Our light is not that of Greece. Humanity the world over is akin; but to what the Greek expressed in a chastened manner, in keeping with his eternally pure light, we have added the oblique slant of our sun, our reality, our country, our autumns, the sting of our winters, our less definite spirit, our remoteness from the glaring Olympian sun; and, last of all, we have added our trees.
We also have light, but it is frequently obscured by passing clouds. Is it not natural that we should reproduce them in our art? And the line, the abundant line, is more accentuated in the half-night of our long autumns.
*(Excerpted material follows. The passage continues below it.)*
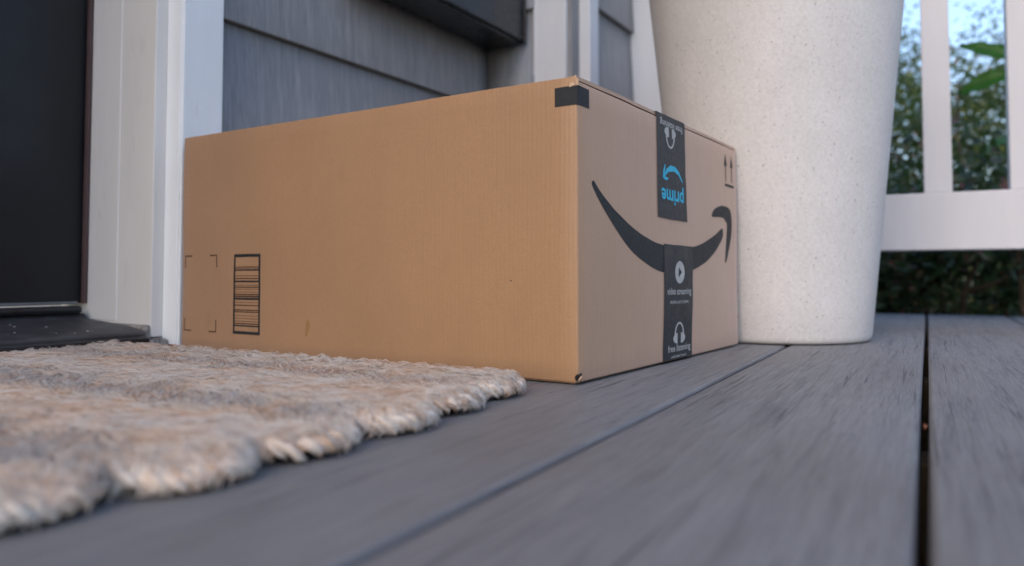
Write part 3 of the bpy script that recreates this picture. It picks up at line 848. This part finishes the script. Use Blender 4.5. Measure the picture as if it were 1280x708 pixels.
# ------------------------------------------------------------------ trees, shrubs
def leaf_cloud(centres, radii, n, size, seed, aspect=.45, droop=.2):
    r = np.random.default_rng(seed)
    centres = np.array(centres); radii = np.array(radii)
    wgt = radii.prod(1) ** (2 / 3); pick = r.choice(len(centres), n, p=wgt / wgt.sum())
    d = r.normal(size=(n, 3)); d /= np.linalg.norm(d, axis=1)[:, None]
    rad_ = r.uniform(.25, 1, n) ** .5
    pos = centres[pick] + d * radii[pick] * rad_[:, None]
    # gather leaves into sprigs
    ns = max(4, n // 9); sp = pos[r.integers(0, n, ns)]; which = r.integers(0, ns, n)
    pos = np.where((r.uniform(size=n) < .7)[:, None], sp[which] + r.normal(0, size * 1.5, (n, 3)), pos)
    L = size * r.uniform(.6, 1.3, n); Wd = L * aspect
    a = r.uniform(0, 2 * PI, n); e = r.normal(-droop, .5, n)
    ax = np.stack([np.cos(a) * np.cos(e), np.sin(a) * np.cos(e), np.sin(e)], -1)
    ref = r.normal(size=(n, 3)) + np.array([0, 0, 1.5]); b = np.cross(ax, ref); b /= np.linalg.norm(b, axis=1)[:, None]
    nn = np.cross(ax, b)
    V = np.zeros((n, 6, 3))
    V[:, 0] = pos; V[:, 3] = pos + ax * L[:, None]
    for k, t_ in ((1, .33), (2, .72)):
        V[:, k] = pos + ax * (L * t_)[:, None] + b * Wd[:, None] * (.5 if k == 1 else .38) + nn * (L * .08)[:, None]
        V[:, 6 - k] = pos + ax * (L * t_)[:, None] - b * Wd[:, None] * (.5 if k == 1 else .38) + nn * (L * .08)[:, None]
    base = (np.arange(n) * 6)[:, None]
    F = np.concatenate([base + [[0, 1, 2, 5]], base + [[5, 2, 3, 4]]], 1).reshape(-1, 4)
    # order fix: 0,1,2,3,4,5 ring -> quads (0,1,4?..) keep planar enough
    F = np.concatenate([base + [[0, 1, 4 + 1, 0]]][:0] + [base + [[0, 1, 2, 5]], base + [[2, 3, 4, 5]]], 1).reshape(-1, 4)
    return V.reshape(-1, 3), F

def plant(name, x, y, h, spread, nleaf, size, mat, seed, label, cat, group=None, crown_from=.15, bare=False, z0=-.55):
    r = random.Random(seed)
    root = empty(name, (x, y, z0), r.uniform(0, 360), label=label, cat=cat, group=group)
    tubes = []; tips = []
    stems = 1 if bare else r.randint(3, 5)
    tr = .05 * h / 3 + .012
    for s0 in range(stems):
        lean = Vector((r.uniform(-1, 1), r.uniform(-1, 1), 0)) * spread * (.12 if bare else .5)
        pts = [Vector((0, 0, 0)) + lean * .08]; k = 7
        for i in range(1, k + 1):
            t_ = i / k
            pts.append(lean * t_ + Vector((r.uniform(-.03, .03) * h, r.uniform(-.03, .03) * h, h * .86 * t_)))
        tubes.append((pts, [tr * (1 - .8 * i / k) / (1 if bare else 1.6) for i in range(k + 1)]))
        for b in range(7 if bare else 5):
            i = r.randint(2 if bare else 1, k - 1); p = pts[i]
            a = r.uniform(0, 2 * PI); ln = spread * r.uniform(.5, 1.0) * (1.1 - .5 * i / k)
            q = [p, p + Vector((math.cos(a), math.sin(a), .35)) * ln * .5, p + Vector((math.cos(a + .2), math.sin(a + .2), .55)) * ln]
            tubes.append((q, [tr * .35, tr * .22, tr * .06])); tips.append(q[2]); tips.append((q[1] + q[2]) / 2)
            q2 = [q[1], q[1] + Vector((math.cos(a + 1), math.sin(a + 1), .5)) * ln * .4]; tubes.append((q2, [tr * .18, tr * .05])); tips.append(q2[1])
        tips.append(pts[-1])
    link("trunk", tubes_mesh("trunk", tubes, 6), 'bark', root, smooth=True)
    tips = [t_ for t_ in tips if t_.z > h * crown_from * .5]
    cen = [tuple(t_) for t_ in tips]; rd = [(spread * r.uniform(.22, .42),) * 2 + (spread * r.uniform(.18, .34),) for _ in cen]
    if not bare:
        for _ in range(8):
            a = r.uniform(0, 2 * PI); q = r.uniform(0, .7) * spread
            cen.append((q * math.cos(a), q * math.sin(a), h * r.uniform(crown_from, .7))); rd.append((spread * .4, spread * .4, h * .16))
    V, F = leaf_cloud(cen, rd, nleaf, size, seed)
    V[:, 2] = np.maximum(V[:, 2], .01)
    link("crown", np_mesh("crown", V, F), mat, root)
    return root

G1 = 'shrubs growing just past the railing'
G2 = 'trees beyond the shrubs'
shr = [  # x, y, h, spread, leaves, size, mat
    (2.75, .05, .95, .55, 14000, .032, 'leafC', 'low dark shrub with reddish leaves seen beneath the bottom rail', ),
    (2.95, -.65, 1.05, .60, 12000, .035, 'leafC', 'dark shrub in front of the hedge at the right frame edge'),
    (3.05, .75, 1.0, .6, 7000, .05, 'leafA', 'green shrub hidden mostly by the speckled planter'),
    (5.0, .35, 1.0, .9, 8000, .04, 'leafC', 'low dusky shrub far behind the bottom rail left of the bright leaves'),
    (5.2, -.75, 1.0, .9, 8000, .04, 'leafC', 'low dusky shrub far behind the bottom rail near the right frame edge'),
    (4.0, -.15, 1.72, .80, 20000, .032, 'leafA', 'taller dense green shrub between the two balusters'),
    (4.2, .80, 1.50, .8, 16000, .035, 'leafC', 'tall dusky shrub left of the first baluster'),
    (4.1, -1.25, 1.9, .8, 14000, .04, 'leafB', 'olive shrub right of the second baluster'),
    (2.4, -2.6, 1.0, .7, 6000, .06, 'leafA', 'green shrub in the yard off the right of the porch'),
    (.6, -6.2, 1.0, .8, 6000, .07, 'leafC', 'dark shrub across the yard facing the carton'),
]
for i, (x, y, h, sp, n, sz, mt, lb) in enumerate(shr):
    plant("shrub", x, y, h, sp, n, sz, mt, 100 + i, lb, 'shrub', G1, .05)
trs = [
    (5.0, -.50, 2.7, .72, 14000, .030, 'leafA', 'feathery young green tree filling the gap behind the bright broad leaf'),
    (5.6, .70, 2.6, .8, 4000, .04, 'leafB', 'slim olive tree with a thin crown seen between planter and baluster'),
    (5.9, -.95, 3.8, 1.1, 18000, .04, 'leafA', 'leafy green tree with sky gaps right of the first baluster'),
    (6.6, -1.9, 4.6, 1.3, 5000, .08, 'leafB', 'broad olive tree beyond the right end of the railing'),
    (7.5, 1.9, 4.6, 1.6, 9000, .08, 'leafA', 'green tree screened by the planter'),
    (6.5, -6.5, 3.2, 1.4, 6000, .10, 'leafC', 'dark tree at the far corner of the yard'),
    (1.8, -10.5, 2.8, 1.5, 6000, .11, 'leafA', 'green tree across the yard opposite the doormat'),
    (-2.5, -11.0, 3.0, 1.6, 6000, .11, 'leafB', 'olive tree across the yard behind the viewer'),
    (9.5, -.2, 2.6, 1.9, 16000, .06, 'leafC', 'distant dusky tree closing the view between balusters'),
    (9.0, -3.2, 2.6, 1.6, 7000, .11, 'leafC', 'distant dusky tree past the right frame edge'),
]
for i, (x, y, h, sp, n, sz, mt, lb) in enumerate(trs):
    plant("tree", x, y, h, sp, n, sz, mt, 200 + i, lb, 'tree', G2, .25, True)

# broad-leaved plant whose bright leaf hangs between the balusters
bp = empty("broadleaf_plant", (2.40, -.112, -.55), 0, label='broad-leaved plant with bright green leaves behind the right baluster', cat='plant')
def big_leaf(L, W):
    n, m = 10, 7; P = np.zeros((n, m, 3))
    for i in range(n):
        t_ = i / (n - 1); w = W * math.sin(PI * min(1, t_ * .95 + .03)) ** .8 * (1 - .25 * t_)
        for j in range(m):
            u = (j / (m - 1)) * 2 - 1
            P[i, j] = (L * t_, u * w / 2, .12 * W * abs(u) - .25 * L * t_ ** 2 + .004 * math.sin(t_ * 20) * abs(u))
    me = grid_mesh("leaf", P, n, m)
    bm = bmesh.new(); bm.from_mesh(me); bmesh.ops.solidify(bm, geom=bm.faces[:], thickness=.0008); bm.to_mesh(me); bm.free()
    return me
stem = [(0, 0, 0), (.02, .01, .5), (-.01, .03, .9), (.02, .02, 1.25), (.03, -.02, 1.5)]
link("stem", tubes_mesh("stem", [(stem, [.012, .010, .008, .006, .003])], 8), 'bark', bp, smooth=True)
blm = big_leaf(.135, .058)
lv = [(1.205, 95, 32), (1.17, 100, -12), (1.35, 230, 30), (1.08, 250, -5), (1.42, 300, 35), (1.0, 140, -15), (.9, 330, 0), (.8, 60, 0), (.7, 200, 0)]
for z, az, el in lv:
    link("leaf", blm, 'broad', bp, (.02 + .01 * math.cos(R(az)), .01 + .01 * math.sin(R(az)), z), (R(-62) if az in (95, 100) else 0, R(-el), R(az)), smooth=True)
Thus we are more in the mood of our woods and our forests. Our souls have more shadows than the Greek soul, our determinations are more varied; for our clouds and our forests are reflected in our hearts.
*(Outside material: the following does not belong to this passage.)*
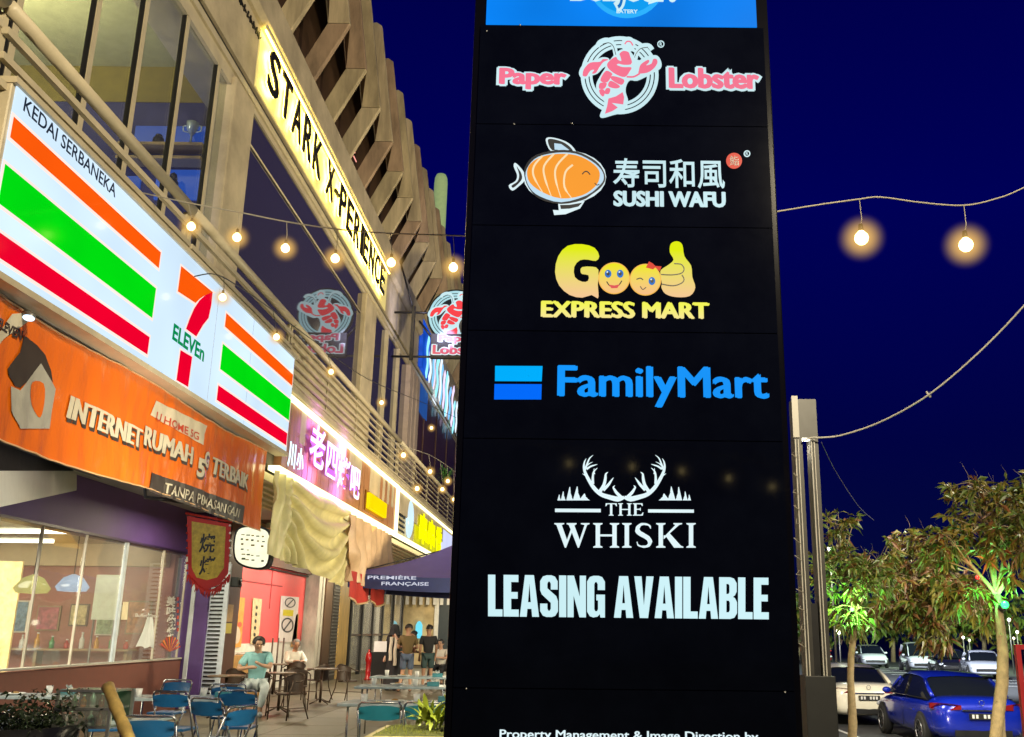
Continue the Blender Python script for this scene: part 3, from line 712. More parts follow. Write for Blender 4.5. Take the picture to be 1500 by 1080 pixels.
line(PP, gz, [(778, 295), (790, 310), (806, 300)], 4, 'smile', G_BLK, pyl, 0.008)
shape(PP, gz, [[(820, 176), (812, 192), (805, 205), (840, 214), (850, 204), (872, 222), (880, 200), (850, 198), (838, 186)]], 'bow', glow('lit_bow', (225, 80, 60), 1), pyl, 0.008, 0)
shape(PP, gz, [[(925, 90), (955, 78), (980, 95), (990, 150), (1022, 195), (1028, 250), (1042, 300), (1015, 340), (950, 345), (900, 330), (880, 300), (882, 280), (876, 240), (878, 215), (915, 190), (938, 165), (920, 130)]], 'thumb', GG, pyl, 0.003, 3)
for pts in ([(878, 238), (930, 240), (975, 232), (988, 212), (975, 190), (940, 186)], [(880, 284), (935, 292), (975, 280), (988, 262), (978, 240)]):
    line(PP, gz, pts, 5, 'finger_line', G_BLK, pyl, 0.006)
fit(PP, gz, 'EXPRESS MART', 308, 374, 1103, 440, 'lettering', grad('two_tone_print_cream', (250, 232, 150), (244, 246, 90), gz(0, 440)[1], gz(0, 374)[1]), pyl, 0.003, off=0.0, fat=0.085)
# blue bars and wordmark
shape(PP, gz, [[(83, 675), (310, 676), (306, 749), (82, 748)]], 'bar', glow('lit_bar_cyan', (0, 174, 252), 1), pyl, 0.003)
shape(PP, gz, [[(80, 762), (306, 763), (304, 836), (78, 836)]], 'bar', glow('lit_bar_blue', (2, 106, 250), 1), pyl, 0.003)
fit(PP, gz, 'FamilyMart', 386, 686, 1384, 866, 'lettering', G_SKY, pyl, 0.003, off=0.0, fat=0.036)
# antlers, pines, serif lettering
az = zf(820, 640, 6.0)
def antler(s_):
    m_ = lambda x, y: az(566 + s_ * (x - 566), y)
    A_ = [([(566, 532), (510, 548), (430, 530), (360, 505), (300, 450), (255, 380), (225, 320), (212, 270), (216, 225), (232, 192)], [26, 46, 40, 36, 34, 30, 26, 20, 13, 3]),
          ([(222, 290), (240, 240), (262, 190), (294, 162)], [20, 16, 11, 2]), ([(235, 285), (270, 262), (300, 252), (330, 243)], [20, 15, 11, 3]),
          ([(232, 262), (258, 238), (290, 222)], [12, 9, 2]), ([(245, 360), (222, 340), (198, 325)], [16, 10, 2]),
          ([(290, 415), (290, 360), (298, 310), (330, 275)], [26, 20, 15, 3]), ([(305, 330), (300, 300), (302, 278)], [12, 8, 2]),
          ([(340, 500), (385, 430), (400, 370), (404, 330), (424, 312)], [34, 28, 24, 16, 3]), ([(380, 470), (425, 425), (450, 390), (472, 360)], [30, 24, 16, 3]),
          ([(540, 535), (500, 495), (480, 465), (470, 445), (484, 430)], [30, 26, 20, 14, 4])]
    for i_, (pts, wd) in enumerate(A_):
        sp = smoothpoly(pts, 3, False); ws = []
        for k in range(len(sp)):
            t = k / (len(sp) - 1) * (len(wd) - 1); j = min(int(t), len(wd) - 2); ws.append(wd[j] + (wd[j + 1] - wd[j]) * (t - j))
        pg = strokepoly(sp, ws)
        if s_ < 0: pg = pg[::-1]
        PP.flat('antler_tine', fillmesh([[m_(*p) for p in pg]]), G_WHT, pyl, 0.003 + 0.0004 * (i_ + (12 if s_ < 0 else 0)), 0.0002)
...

Artists, let us, then, revert to the interpretation of our race, but in the spirit, not in the letter. Let us copy only the soul of our external nature, not its Gothic form, for a mere copy is cold and dead. Beautiful architecture is a reproduction by man, but from a divine model. From this it receives the warmth of life. If architecture is true to the spirit of nature, it is embraced by the trees, the rocks, the clouds; they are the silent company of beauty.
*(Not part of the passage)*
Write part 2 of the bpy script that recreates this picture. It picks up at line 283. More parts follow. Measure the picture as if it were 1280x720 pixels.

O Cathedral! Sphinx of Northern life! although mutilated, are you not eternal? Do you cease to live? From a distance, and in the evening, when dusk sets in, you seem truly a great sphinx crouching in the country.
The drama that unfolds itself on the stone pages of the churches recalls to us with a very few gestures and movements the silent drama of antiquity, the sculptures, illustrations of Æschylus and Sophocles.
From the Greek type, in truth, sprang the thoughts that guide man, and again from the Egyptian granite; and eventually from the stone of the Gothic, that Gothic which leads to the period of Louis XVI, and which in France is always the principal path of art. Other styles were derived from it, those of the fourteenth, fifteenth, sixteenth, seventeenth, and eighteenth centuries. Their basis is Gothic; therefore the Gothic is the fundamental style, which ought to keep us from the path of decadence, if that is possible. You do not understand it? You say you prefer the Greek? O ye mortals that wish to pass judgment on all matters, take heed lest these masterpieces prevail against you! The cathedral is as beautiful, perhaps more beautiful, than the Parthenon. If you do not understand this style, then you are still further removed from the Greek, which is of another country and epoch. It is more beautiful, perhaps more concise, more marble; but we belong more with stone and forests, we are more autumnal, more of the cold and melancholy season.
THE GOTHIC BUILDERS ARE REALISTS
Do not let us lose sight of the fact that beneath this poem of stone there is a foundation of knowledge based on a close and comprehensive study.